[STATED GOAL] Identify all lines in the data containing the string "from". Copy them out.

[SUPPLIED RECORDS]
----
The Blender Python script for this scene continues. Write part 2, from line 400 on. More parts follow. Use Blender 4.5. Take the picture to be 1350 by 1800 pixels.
----
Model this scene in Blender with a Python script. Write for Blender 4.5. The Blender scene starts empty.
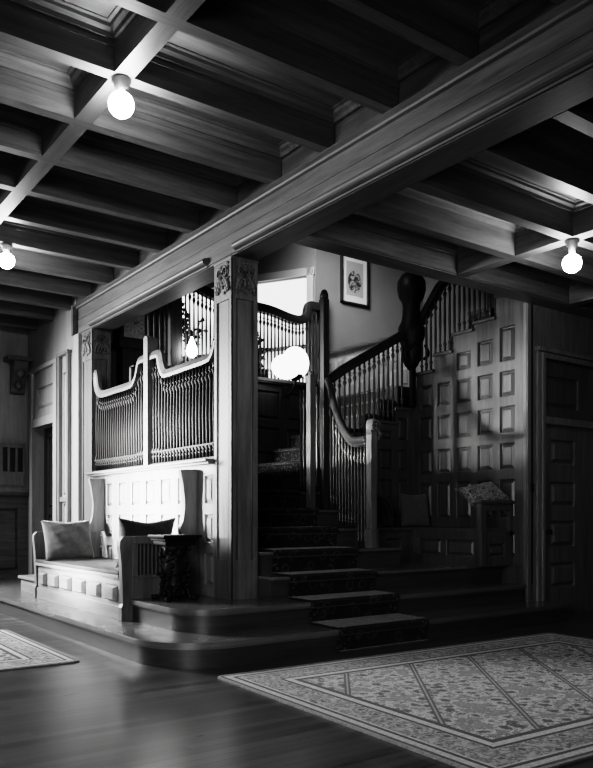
----
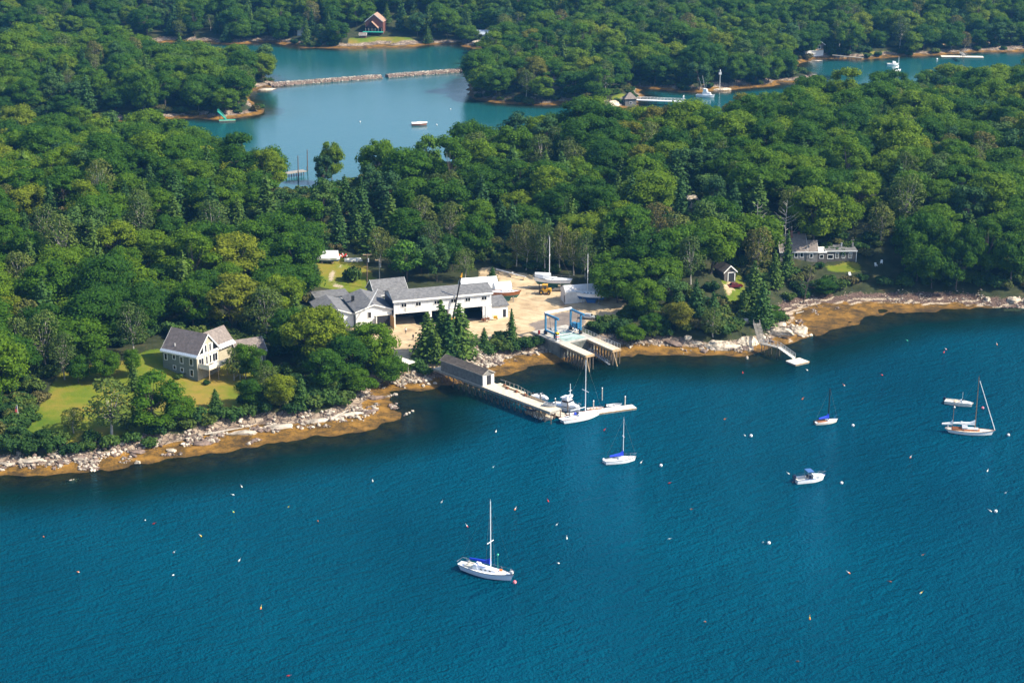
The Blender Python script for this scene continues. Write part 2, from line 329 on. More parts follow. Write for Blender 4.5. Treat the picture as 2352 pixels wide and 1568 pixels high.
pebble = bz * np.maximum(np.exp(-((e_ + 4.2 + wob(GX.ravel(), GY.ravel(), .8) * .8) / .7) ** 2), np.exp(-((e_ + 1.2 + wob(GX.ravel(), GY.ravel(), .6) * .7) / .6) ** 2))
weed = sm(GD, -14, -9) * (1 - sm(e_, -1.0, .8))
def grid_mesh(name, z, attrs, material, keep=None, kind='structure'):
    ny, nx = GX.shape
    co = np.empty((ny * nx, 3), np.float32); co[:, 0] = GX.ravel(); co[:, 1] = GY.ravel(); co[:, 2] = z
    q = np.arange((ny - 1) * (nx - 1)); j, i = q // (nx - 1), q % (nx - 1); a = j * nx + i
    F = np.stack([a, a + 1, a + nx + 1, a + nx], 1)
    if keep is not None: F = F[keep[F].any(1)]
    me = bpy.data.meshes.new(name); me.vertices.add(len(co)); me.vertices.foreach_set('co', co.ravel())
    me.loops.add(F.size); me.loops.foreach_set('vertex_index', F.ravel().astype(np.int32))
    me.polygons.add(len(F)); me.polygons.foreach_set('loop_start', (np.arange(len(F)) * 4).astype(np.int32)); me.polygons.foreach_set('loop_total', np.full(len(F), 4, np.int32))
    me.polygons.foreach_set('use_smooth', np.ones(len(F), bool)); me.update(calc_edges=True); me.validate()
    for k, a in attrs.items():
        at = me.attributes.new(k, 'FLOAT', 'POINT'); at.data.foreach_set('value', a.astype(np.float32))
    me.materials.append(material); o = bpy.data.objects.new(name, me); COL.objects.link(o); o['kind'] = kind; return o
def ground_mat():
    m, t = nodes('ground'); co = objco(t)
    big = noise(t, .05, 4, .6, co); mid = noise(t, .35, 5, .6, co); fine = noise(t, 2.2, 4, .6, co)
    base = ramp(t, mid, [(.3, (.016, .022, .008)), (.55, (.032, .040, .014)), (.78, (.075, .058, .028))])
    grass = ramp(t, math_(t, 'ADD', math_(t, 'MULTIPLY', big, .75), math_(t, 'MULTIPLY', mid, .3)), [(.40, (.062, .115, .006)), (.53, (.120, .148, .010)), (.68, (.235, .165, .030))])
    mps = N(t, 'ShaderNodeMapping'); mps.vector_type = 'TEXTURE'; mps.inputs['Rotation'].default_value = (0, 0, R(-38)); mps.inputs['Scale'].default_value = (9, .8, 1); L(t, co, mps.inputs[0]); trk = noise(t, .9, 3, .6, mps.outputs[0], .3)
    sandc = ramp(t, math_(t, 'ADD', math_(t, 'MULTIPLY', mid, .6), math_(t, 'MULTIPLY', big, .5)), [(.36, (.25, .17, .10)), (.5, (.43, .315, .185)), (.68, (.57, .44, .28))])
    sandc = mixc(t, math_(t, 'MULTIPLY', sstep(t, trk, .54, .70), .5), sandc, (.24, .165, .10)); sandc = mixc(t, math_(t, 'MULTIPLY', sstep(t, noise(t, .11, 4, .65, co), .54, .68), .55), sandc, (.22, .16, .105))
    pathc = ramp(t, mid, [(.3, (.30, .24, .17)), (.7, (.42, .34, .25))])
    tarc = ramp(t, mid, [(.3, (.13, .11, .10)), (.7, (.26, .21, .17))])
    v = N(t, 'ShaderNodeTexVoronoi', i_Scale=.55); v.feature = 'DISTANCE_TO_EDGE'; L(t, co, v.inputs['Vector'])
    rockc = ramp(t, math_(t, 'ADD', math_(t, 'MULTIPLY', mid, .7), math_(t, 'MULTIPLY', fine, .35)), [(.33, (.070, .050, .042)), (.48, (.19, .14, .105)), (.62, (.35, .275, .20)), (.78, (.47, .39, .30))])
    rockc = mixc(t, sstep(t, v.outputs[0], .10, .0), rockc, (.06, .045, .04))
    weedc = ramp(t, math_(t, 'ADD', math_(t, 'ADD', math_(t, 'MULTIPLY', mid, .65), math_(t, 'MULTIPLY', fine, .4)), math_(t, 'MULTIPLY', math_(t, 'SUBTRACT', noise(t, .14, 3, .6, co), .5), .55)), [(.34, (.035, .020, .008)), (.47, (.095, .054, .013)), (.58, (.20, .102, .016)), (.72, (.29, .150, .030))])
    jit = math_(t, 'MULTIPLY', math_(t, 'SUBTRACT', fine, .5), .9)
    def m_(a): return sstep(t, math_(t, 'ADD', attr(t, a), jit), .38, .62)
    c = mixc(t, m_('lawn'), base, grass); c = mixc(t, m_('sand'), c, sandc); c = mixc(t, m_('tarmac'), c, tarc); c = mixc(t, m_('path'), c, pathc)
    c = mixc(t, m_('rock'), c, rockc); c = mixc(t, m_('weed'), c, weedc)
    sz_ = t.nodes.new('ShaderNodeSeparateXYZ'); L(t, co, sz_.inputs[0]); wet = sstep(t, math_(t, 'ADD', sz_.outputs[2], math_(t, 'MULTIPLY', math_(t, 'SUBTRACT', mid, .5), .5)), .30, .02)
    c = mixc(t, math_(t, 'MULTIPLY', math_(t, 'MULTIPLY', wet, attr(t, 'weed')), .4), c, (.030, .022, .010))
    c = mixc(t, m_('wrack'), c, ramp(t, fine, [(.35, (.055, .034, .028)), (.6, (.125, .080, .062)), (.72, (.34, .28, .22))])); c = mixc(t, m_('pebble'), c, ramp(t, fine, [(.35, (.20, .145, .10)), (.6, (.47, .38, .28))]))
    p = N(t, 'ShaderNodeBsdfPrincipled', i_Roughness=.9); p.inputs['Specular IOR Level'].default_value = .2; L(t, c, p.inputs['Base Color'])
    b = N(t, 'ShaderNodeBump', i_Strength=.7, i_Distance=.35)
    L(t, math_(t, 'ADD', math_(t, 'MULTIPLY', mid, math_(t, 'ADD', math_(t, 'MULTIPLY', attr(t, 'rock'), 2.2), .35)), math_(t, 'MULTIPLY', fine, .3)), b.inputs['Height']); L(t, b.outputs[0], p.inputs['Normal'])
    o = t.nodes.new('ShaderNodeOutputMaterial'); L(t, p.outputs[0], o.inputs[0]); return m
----
[SOLUTION FOR THIS EXERCISE]
The Blender Python script for this scene continues. Write part 2, from line 400 on. More parts follow. Use Blender 4.5. Take the picture to be 1350 by 1800 pixels.
The Blender Python script for this scene continues. Write part 2, from line 329 on. More parts follow. Write for Blender 4.5. Treat the picture as 2352 pixels wide and 1568 pixels high.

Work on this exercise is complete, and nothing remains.